The five objectives of this research are not sequential steps but rather interdependent components of a self-reinforcing systemic loop: wasteland greening produces feedstock enabling cheap fuel production; fuel powers agriculture, reducing costs and expanding production; eco-friendly conservation reduces environmental degradation and enhances ecosystem services; healthy ecosystems support continued feedstock production; year-round employment maintains the workforce; employment income enables remunerative pricing; farmers have incentives to maintain and expand feedstock supply; and the loop continues.

The cooperative ownership structure proved critical to success, with features including: one member, one vote (preventing elite capture); transparent accounting with monthly member meetings; sliding scale pricing giving proportionally higher prices to small suppliers; and mandatory savings of 20% of biodiesel-related income. Reliance on multiple feedstock’s (Jatropha, used cooking oil, palm oil mill effluent, castor bean) increased annual utilization of processing capacity from 65% to 92%.
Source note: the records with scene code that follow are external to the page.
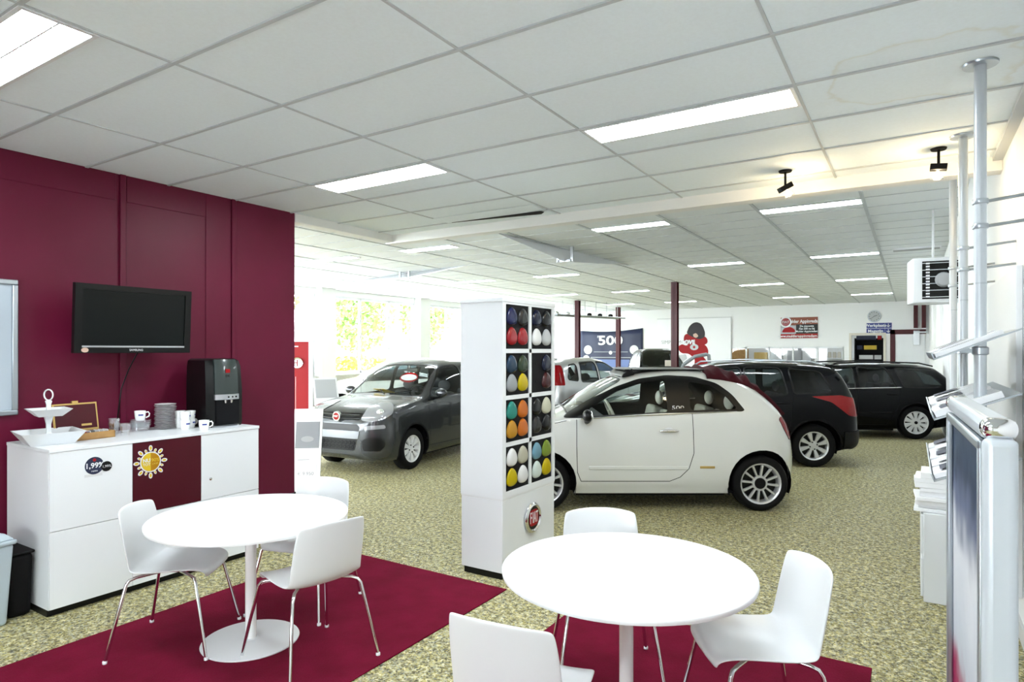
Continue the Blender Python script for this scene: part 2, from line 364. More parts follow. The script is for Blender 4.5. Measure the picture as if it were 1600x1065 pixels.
flap(Ap, (Bt.x, Bt.y, 3.33), Cp, Bt, 'white triangular flap hanging on a bracket from the high ceiling, nearer one')
Ap = P(560, 438, ZF); Cp = P(742, 412, ZF); Bt = P(632, 424, ZF)
flap(Ap, (Bt.x, Bt.y, 3.42), Cp, Bt, 'white triangular flap hanging on a bracket near the windows')
# steel posts of the showroom
def column(x, y, w, label):
    e = empty('steel_column', (x, y, 0), 0, label, 'column')
    b = MB().box(-w / 2, w / 2, -w / 2, -w / 2 + .012, 0, ZF - .01).box(-w / 2, w / 2, w / 2 - .012, w / 2, 0, ZF - .01).box(-.006, .006, -w / 2, w / 2, 0, ZF - .01)
    b.build('post', 'maroon_steel', e, fix=False); MB().box(-w * .8, w * .8, -w * .8, w * .8, 0, .012).build('base_plate', 'maroon_steel', e)
column(-5.57, 17.3, .17, 'dark maroon steel column right of the middle, thickest of the three')
column(-10.75, 21.7, .17, 'slim maroon steel column left of the navy banner')
column(-10.9, 26.0, .17, 'slim maroon steel column in front of the navy banner')
for x, l in ((.12, 'left of the pair of'), (.38, 'right of the pair of')):
    tag(MB().box(x - .07, x + .07, YB - .17, YB - .03, 2.55, ZF - .01).build('steel_beam', 'maroon_steel'), l + ' short maroon steel posts above the maroon framed door', 'beam')
# ------------------------------------------------------------------ carpets on the floor
tag(MB().box(-4.12, -2.43, .4, 3.78, 0.001, .009).build('rug', 'rug', bevel=.003), 'dark red rug under the left-hand round table', 'rug')
tag(MB().box(-1.88, -.18, .4, 3.88, 0.001, .009).build('rug', 'rug', bevel=.003), 'dark red rug under the right-hand round table', 'rug')
# ------------------------------------------------------------------ tables
def table(x, y, label):
    e = empty('round_table', (x, y, .009), 0, label, 'table', 'white round pedestal tables')
    MB().lathe([(0.001, .706), (.535, .706), (.548, .710), (.55, .718), (.55, .727), (.547, .731), (.54, .733), (.001, .733)], 72).build('tabletop', 'table_white', e)
    MB().lathe([(.031, .012), (.031, .706)], 24).build('pedestal', 'white_gloss', e)
    MB().lathe([(.001, 0), (.268, 0), (.27, .004), (.268, .008), (.20, .012), (.04, .014), (.034, .02), (.001, .02)], 56).build('base', 'white', e)
    MB().box(-.2, .2, -.03, .03, .688, .706).box(-.03, .03, -.2, .2, .688, .706).build('crossbar', 'white', e)
    return e
t1 = K(-1.525, 3.70); t2 = K(.505, 2.80)
table(t1.x, t1.y, 'white round table in front of the cabinet with the coffee machine')
table(t2.x, t2.y, 'white round table in the right foreground')
# ------------------------------------------------------------------ chairs
def make_chair(label):
    e = empty('chair', (0, 0, .009), 0, label, 'chair', 'white shell chairs around the tables')
    prof = [(.235, .418), (.228, .436), (.205, .450), (.15, .455), (.06, .448), (-.05, .440), (-.13, .442), (-.178, .458), (-.205, .492), (-.222, .545), (-.238, .62), (-.254, .70), (-.268, .765), (-.276, .80)]
    hw = [.165, .18, .195, .21, .222, .228, .225, .220, .215, .213, .212, .208, .200, .192]
    rows = []
    for i, ((x, z), w) in enumerate(zip(prof, hw)):
        t = i / (len(prof) - 1); back = max(0, min(1, (t - .45) / .2)); r = []
        for j in range(13):
            u = -1 + j / 6; q = abs(u) ** 2.4
            edge = .022 * (1 if 0 < i < 13 else 1)
            r.append((x + .048 * q * back - (.0 if i else .01) * q, w * u, z + (.030 * q) * (1 - back) * min(1, max(0, (i) / 4)) - (.018 * q if i == 13 else 0)))
        rows.append(r)
    b = MB().grid(rows); o = b.build('seat_shell', 'chair_white', e, fix=False)
    s = o.modifiers.new('solid', 'SOLIDIFY'); s.thickness = .011; s.offset = 0
    s = o.modifiers.new('sub', 'SUBSURF'); s.levels = 1; s.render_levels = 2
    for sx in (1, -1):
        for sy in (1, -1):
            pts = [(sx * .03, sy * .06, .432), (sx * .10, sy * .13, .432), (sx * .145, sy * .172, .431), (sx * .172, sy * .192, .422), (sx * .183, sy * .203, .402), (sx * .225, sy * .235, .2), (sx * .262, sy * .262, .016)]
            l = MB().tube(pts, .0092, 10).build('leg', 'chrome', e)
            MB().lathe([(.010, 0), (.012, .002), (.012, .014), (.009, .018)], 12, Matrix.Translation((sx * .2635, sy * .263, 0))).build('foot', 'white', l)
    MB().box(-.10, .10, -.09, .09, .427, .435).build('seat_frame', 'chrome', e)
    return e
ch = make_chair('')
def put(o, lat, d, fx, fy, z=.009):                  # facing direction given in camera right / ahead
    o.location = K(lat, d, z); o.rotation_euler = (0, 0, math.atan2(fy, fx) + TH); return o
spots = [(-1.955, 3.70, .53, .045, 'white chair at the left end of the left-hand round table, seat facing right'),
         (-1.115, 3.50, -.72, .66, 'white chair with its back to the viewer at the left-hand round table'),
         (-1.375, 4.215, -.25, -.97, 'white chair behind the left-hand round table, facing the viewer'),
         (.49, 3.33, -.02, -1, 'white chair behind the right-hand round table'),
         (.055, 2.33, .43, .9, 'white chair in the bottom foreground, back cut by the picture edge'),
         (1.04, 2.70, -1, -.02, 'white chair on the right of the right-hand round table, facing left')]
for i, (l, d, fx, fy, lb) in enumerate(spots):
    o = ch if i == 0 else copy_tree(ch)
    o['label'] = lb; put(o, l, d, fx, fy)
for o in bpy.data.objects:
    pass
# ------------------------------------------------------------------ cars
def inside(p, poly):
    c = False; n = len(poly); j = n - 1
    for i in range(n):
        a, b_ = poly[i], poly[j]
        if (a[1] > p[1]) != (b_[1] > p[1]) and p[0] < (b_[0] - a[0]) * (p[1] - a[1]) / (b_[1] - a[1]) + a[0]: c = not c
        j = i
    return c
class Car:
    def __init__(s, D):
        s.D = D; s.L = D['L']; s.tags = ['body']; s.bm = bmesh.new(); s.lay = s.bm.faces.layers.int.new('tag')
        top, belt, bot = interp(D['top']), interp(D['belt']), interp(D['bot'])
        L, Wm, af, ar, nf, nr = s.L, D['hw'], D.get('af', .55), D.get('ar', .5), D.get('nf', 2.6), D.get('nr', 2.8)
        ss = [af * (k / 14) ** 2 for k in range(14)]; x = af
        while x < L - ar: ss.append(x); x += .07
        ss += [L - ar * (k / 14) ** 2 for k in range(14, -1, -1)]
        side = interp(D.get('side', [(0, .93), (.12, .975), (.45, 1.0), (.8, .99), (1, .955)])); tum = D.get('tum', .38)
        NL, NU = 10, 14; rings = []; s.side = side
        for x in ss:
            if x < af: w = Wm * max(0, 1 - ((af - x) / af) ** nf) ** (1 / nf)
            elif x > L - ar: w = Wm * max(0, 1 - ((x - L + ar) / ar) ** nr) ** (1 / nr)
            else: w = Wm
            if 'wf' in D: w *= D['wf'](x)
            for a in D['axles']: w += .012 * math.exp(-((x - a) / .3) ** 2) * (w / Wm)
            zt = top(x); zb = bot(x); ze = min(belt(x), zt - .035); hg = zt - ze
            half = [(0, zb), (max(w - .27, 0) * .93, zb), (w * .90, zb)]
            for k in range(NL + 1):
                u = k / NL; half.append((w * side(u), zb + .012 * (1 if k == 0 else 0) + (ze - zb) * u))
            n_ = 2.0 + 3.2 * max(0, min(1, (hg - .05) / .35)); wb = w * side(1)
            for k in range(1, NU + 1):
                a = k / NU * PI / 2
                cx = max(0, math.cos(a)) ** (2 / n_) if k < NU else 0; cz = math.sin(a) ** (2 / n_); z = ze + hg * cz
                inset = tum * (z - ze) * (1 if hg > .1 else hg / .1)
                half.append((max(0, wb - inset * min(1, w / Wm)) * cx, z))
            rings.append((x, half))
        bm = s.bm; V = []
        for x, h in rings:
            r = [bm.verts.new((L / 2 - x, y, z)) for y, z in h] + [bm.verts.new((L / 2 - x, -y, z)) for y, z in h[-2:0:-1]]
            V.append(r)
        n = len(V[0])
        for i in range(len(V) - 1):
            for j in range(n): bm.faces.new((V[i][j], V[i][(j + 1) % n], V[i + 1][(j + 1) % n], V[i + 1][j]))
        bmesh.ops.remove_doubles(bm, verts=bm.verts, dist=2e-4)
        bmesh.ops.dissolve_degenerate(bm, edges=bm.edges, dist=1e-5)
        bmesh.ops.recalc_face_normals(bm, faces=bm.faces); bm.normal_update()
    def surf_y(s, x, z):                                # outer y of the left side at station x, height z
        best = 0
        for f in s.bm.faces:
            c = f.calc_center_median()
            if abs(c.x - (s.L / 2 - x)) < .06 and abs(c.z - z) < .05 and c.y > best: best = c.y
        return best
    def cut(s, poly, view, tg, over=('body',), smin=-9, smax=99, zmin=-9, dmin=.12, U=None, Vv=None, N=None):
        L = s.L; bm = s.bm
        if view in ('left', 'right'): U, Vv, N = Vector((-1, 0, 0)), Vector((0, 0, 1)), Vector((0, 1 if view == 'left' else -1, 0)); off = L / 2
        elif view == 'top': U, Vv, N = Vector((-1, 0, 0)), Vector((0, 1, 0)), Vector((0, 0, 1)); off = L / 2
        elif view == 'front': U, Vv, N = Vector((0, 1, 0)), Vector((0, 0, 1)), Vector((1, 0, 0)); off = 0
        elif view == 'rear': U, Vv, N = Vector((0, 1, 0)), Vector((0, 0, 1)), Vector((-1, 0, 0)); off = 0
        else: U, Vv, N = Vector(U), Vector(Vv), Vector(N); off = L / 2 * abs(U.x)
        if tg not in s.tags: s.tags.append(tg)
        t = s.tags.index(tg); ov = [s.tags.index(q) for q in over if q in s.tags]
        uv = lambda c: (c.dot(U) + off, c.dot(Vv))
        u0, u1 = min(p[0] for p in poly), max(p[0] for p in poly); v0, v1 = min(p[1] for p in poly), max(p[1] for p in poly)
        def cand():
            out = []
            for f in bm.faces:
                if f.normal.dot(N) < dmin or f[s.lay] not in ov: continue
                c = f.calc_center_median(); x = L / 2 - c.x
                if x < smin or x > smax or c.z < zmin: continue
                q = [uv(w.co) for w in f.verts]
                if max(a[0] for a in q) < u0 or min(a[0] for a in q) > u1 or max(a[1] for a in q) < v0 or min(a[1] for a in q) > v1: continue
                out.append(f)
            return out
        for i in range(len(poly)):
            a, b_ = poly[i], poly[(i + 1) % len(poly)]; eu, ev = b_[0] - a[0], b_[1] - a[1]
            l = math.hypot(eu, ev)
            if l < 1e-5: continue
            fs = []
            pad = .03
            for f in cand():
                q = [uv(w.co) for w in f.verts]
                if max(p[0] for p in q) < min(a[0], b_[0]) - pad or min(p[0] for p in q) > max(a[0], b_[0]) + pad or max(p[1] for p in q) < min(a[1], b_[1]) - pad or min(p[1] for p in q) > max(a[1], b_[1]) + pad: continue
                fs.append(f)
            if not fs: continue
            es = {e for f in fs for e in f.edges}; vs = {v for f in fs for v in f.verts}
            no = U * (ev / l) - Vv * (eu / l); co = U * (a[0] - off) + Vv * a[1]
            bmesh.ops.bisect_plane(bm, geom=list(vs) + list(es) + fs, dist=1e-5, plane_co=co, plane_no=no)
        for f in cand():
            if inside(uv(f.calc_center_median()), poly): f[s.lay] = t
        return s
    def both(s, poly, tg, **k): s.cut(poly, 'left', tg + '_l', **k); s.cut(poly, 'right', tg + '_r', **k)
    def seam(s, pts, view, w=.006, **k):
        for i in range(len(pts) - 1):
            a, b_ = Vector(pts[i]), Vector(pts[i + 1]); d = (b_ - a).normalized(); n = Vector((-d.y, d.x)) * w / 2
            s.cut([tuple(a - n), tuple(b_ - n), tuple(b_ + n), tuple(a + n)], view, 'seam', **k)
    def arches(s, r):
        for a in s.D['axles']:
            for vw in ('left', 'right'):
                t = [q for q in s.tags if q.startswith(('body', 'door', 'seam', 'sill', 'bumper'))]
                s.cut(circ(a, s.D['R'] + .01, r + .025, 30), vw, 'lip', over=t, zmin=.05)
                s.cut(circ(a, s.D['R'] + .01, r, 30), vw, 'arch', over=t + ['lip'], zmin=.05)
        L = s.L; t = s.tags.index('arch'); dl = []
        for f in s.bm.faces:
            c = f.calc_center_median(); x = L / 2 - c.x
            if f[s.lay] == t: dl.append(f)
            elif f.normal.z < -.6 and c.z < .35 and abs(c.y) > s.D['hw'] - .30 and any(abs(x - a) < r * .92 for a in s.D['axles']): dl.append(f)
        bmesh.ops.delete(s.bm, geom=dl, context='FACES')
    def part(s, tg, name, mats, parent, thick=0, off=0, merge=()):
        """tags -> one mesh; thick adds a dark inner skin"""
        s.bm.normal_update(); ids = {s.tags.index(q): k for k, q in enumerate((tg,) + tuple(merge)) if q in s.tags}
        vm = {}; vs = []; ns = []; fs = []; ms = []
        for f in s.bm.faces:
            if f[s.lay] in ids:
                q = []
                for v in f.verts:
                    if v.index not in vm: vm[v.index] = len(vs); vs.append(v.co + v.normal * off); ns.append(v.normal.copy())
                    q.append(vm[v.index])
                fs.append(tuple(q)); ms.append(min(ids[f[s.lay]], len(mats) - 1))
        if not fs: return None
        if thick:
            n0 = len(vs); cnt = {}
            for v, n in list(zip(vs, ns)): vs.append(v - n * thick); ns.append(-n)
            base = list(fs)
            for f in base:
                for i in range(len(f)):
                    e = (f[i], f[(i + 1) % len(f)]); k = (min(e), max(e)); cnt.setdefault(k, []).append(e)
                fs.append(tuple(i + n0 for i in reversed(f))); ms.append(len(mats) - 1)
            for k, l in cnt.items():
                if len(l) == 1:
                    a, b_ = l[0]; o = len(vs); vs += [vs[b_], vs[a], vs[a + n0], vs[b_ + n0]]; ns += [Vector((0, 0, 0))] * 4
                    fs.append((o, o + 1, o + 2, o + 3)); ms.append(len(mats) - 1)
        me = bpy.data.meshes.new(name); me.from_pydata([tuple(v) for v in vs], [], fs)
        for q in mats: me.materials.append(M[q])
        me.polygons.foreach_set('material_index', ms); me.shade_smooth()
        me.normals_split_custom_set_from_vertices([tuple(n) for n in ns])
        o = bpy.data.objects.new(name, me); COL.objects.link(o); o.parent = parent; return o
    def index(s): s.bm.verts.index_update(); s.bm.verts.ensure_lookup_table()

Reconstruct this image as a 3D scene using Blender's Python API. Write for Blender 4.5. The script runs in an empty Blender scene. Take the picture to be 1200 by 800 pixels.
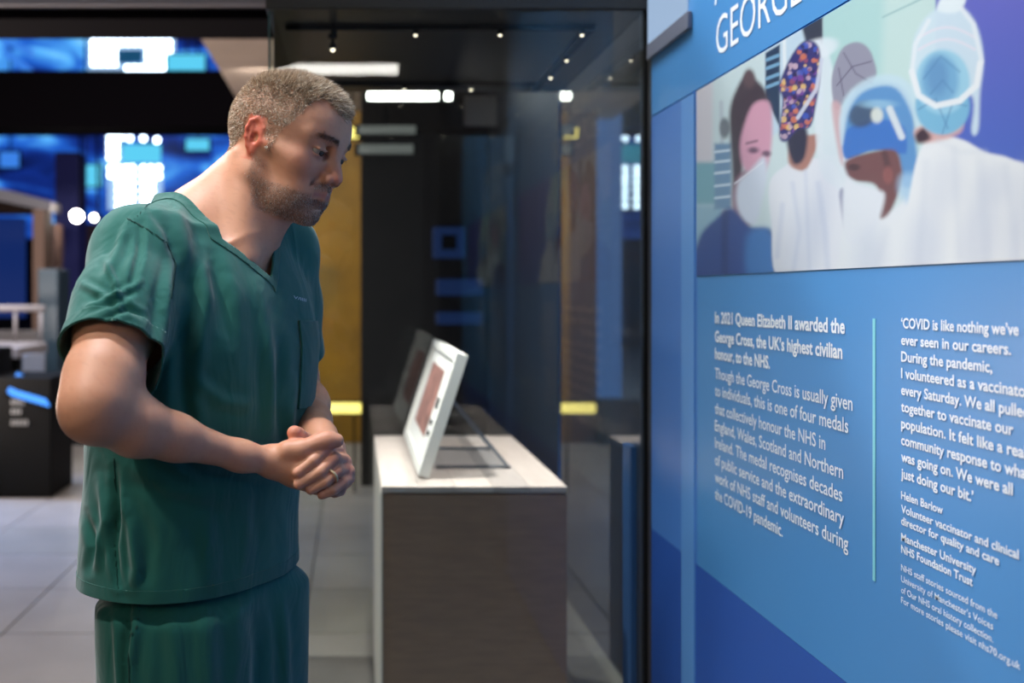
import bpy, bmesh, math, random
import numpy as np
from mathutils import Vector, Matrix
random.seed(7); RNG = np.random.default_rng(7)
C = bpy.context.scene.collection
F = 1167.0          # focal length in pixels (35 mm on 36 mm across 1200 px)
H = 1.36            # camera height
def q(px, py, Y):   # point at depth Y that the photograph shows at px, py
    return Vector(((px - 414) / F * Y, Y, H - (py - 343) / F * Y))

# ---------------------------------------------------------------- camera, world, lights, exposure
cam = bpy.data.cameras.new('camera'); co = bpy.data.objects.new('camera', cam); C.objects.link(co)
co.location = (0, 0, H); co.rotation_euler = (math.pi / 2, 0, 0)
cam.sensor_width = 36; cam.lens = 35.01
cam.shift_x = 186 / 1200; cam.shift_y = -57 / 1200
cam.clip_start = 0.05
cam.dof.use_dof = True; cam.dof.focus_distance = 1.47; cam.dof.aperture_fstop = 2.8
bpy.context.scene.camera = co
W = bpy.data.worlds.new('hall_light'); bpy.context.scene.world = W; W.use_nodes = True
W.node_tree.nodes['Background'].inputs[0].default_value = (0.75, 0.78, 0.95, 1)
W.node_tree.nodes['Background'].inputs[1].default_value = 0.055
def lamp(name, kind, loc, aim, power, col, radius=0.03, angle=60, blend=0.4, size=None):
    l = bpy.data.lights.new(name, kind); o = bpy.data.objects.new(name, l); C.objects.link(o)
    o.location = loc; o.rotation_euler = (Vector(aim) - Vector(loc)).to_track_quat('-Z', 'Y').to_euler()
    l.energy = power; l.color = col
    if kind == 'SPOT': l.spot_size = math.radians(angle); l.spot_blend = blend; l.shadow_soft_size = radius
    if kind == 'AREA': l.size = size[0]; l.shape = 'RECTANGLE'; l.size_y = size[1]
    return o
KEY = (-1.24, 0.53, 3.0)
lamp('ceiling_spot_over_man', 'SPOT', KEY, (-0.25, 1.5, 1.35), 90, (1.0, 0.93, 0.84), 0.035, 42, 0.5)
WALL_LAMP = Vector((-0.45, 0.25, 3.1))
lamp('ceiling_spot_on_text_wall', 'SPOT', WALL_LAMP, (0.75, 1.25, 1.35), 112, (1.0, 0.97, 0.93), 0.004, 75, 0.6)
o = lamp('added_fill_text_wall', 'AREA', (0.10, 1.35, 3.12), (0.72, 1.35, 1.15), 12.5, (0.90, 0.95, 1.0), size=(0.12, 2.3)); o.data.spread = math.radians(62)  # unseen fill added to lift the whole text wall
o = lamp('added_fill_far_end', 'AREA', (0.15, 2.15, 3.12), (0.74, 2.3, 1.4), 6, (0.90, 0.95, 1.0), size=(0.12, 0.6)); o.data.spread = math.radians(70)  # second added fill, brightens the far end of the panel
lamp('added_warm_fill', 'AREA', (-1.6, -1.5, 2.5), (-0.3, 1.4, 1.3), 17, (1.0, 0.86, 0.72), size=(1.0, 1.0))  # warm fill added for the man's shaded skin, no known lamp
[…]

The systemic model addressed legitimate food vs. fuel concerns through: non-edible feedstocks only; wasteland-only cultivation (no conversion of food-producing land); boundary planting (not displacing food crops); and intercropping of Jatropha with nitrogen-fixing legumes. Under this approach, food production on participating farms increased by an average of 18% rather than decreasing.

III. CONCLUSION

This research has demonstrated that systemic biodiesel production in rural Delta State is technically feasible, economically viable, and socially transformative. The key findings aligned with each specific objective: (1) community-produced biodiesel achieved delivered cost of ₦245-265/liter, a 58-68% reduction compared to petro-diesel; (2) Jatropha curcas achieved 87% survival and 65% canopy closure on acid-degraded uplands within 24 months, increasing soil organic carbon by 138% and reducing erosion by 73%; (3) life cycle assessment showed 76% reduction in greenhouse gas emissions and 99.6% reduction in sulfur oxide emissions; (4) the value chain generated 187 direct jobs across three LGAs (42% women, 35% youth), with 89% being year-round; (5) remunerative pricing raised average smallholder farm income from ₦112,000 to ₦423,000 (+278%), reducing extreme poverty from 72% to 28%.

The systemic model's key insight is that development challenges energy poverty, land degradation, unemployment, low income—are not separate problems requiring separate solutions but rather manifestations of a broken economic loop. Biodiesel production on wastelands, when owned and operated by community cooperatives, repairs this loop: waste becomes resource, resource becomes fuel, fuel enables production, production generates income, income creates demand for more fuel, and the cycle continues.

 

Recommendations include: declaring non-forested wastelands as "Green Energy Zones" with priority leasing rights for community biodiesel cooperatives; establishing a "Remunerative Price Fund" capitalized by a small levy on petroleum products; integrating biodiesel into agricultural mechanization programs; creating a "Green Employment Corps" providing wage subsidies for youth employment; adopting a biodiesel blending mandate (B5 to B10); prioritizing Jatropha curcas for wasteland rehabilitation with organic amendments at 5-10 t/ha; deploying modular, containerized biodiesel processors with solar thermal preheating; structuring cooperative equity with labor shares and mandatory savings accounts; and registering community systems under the Gold Standard for voluntary carbon markets.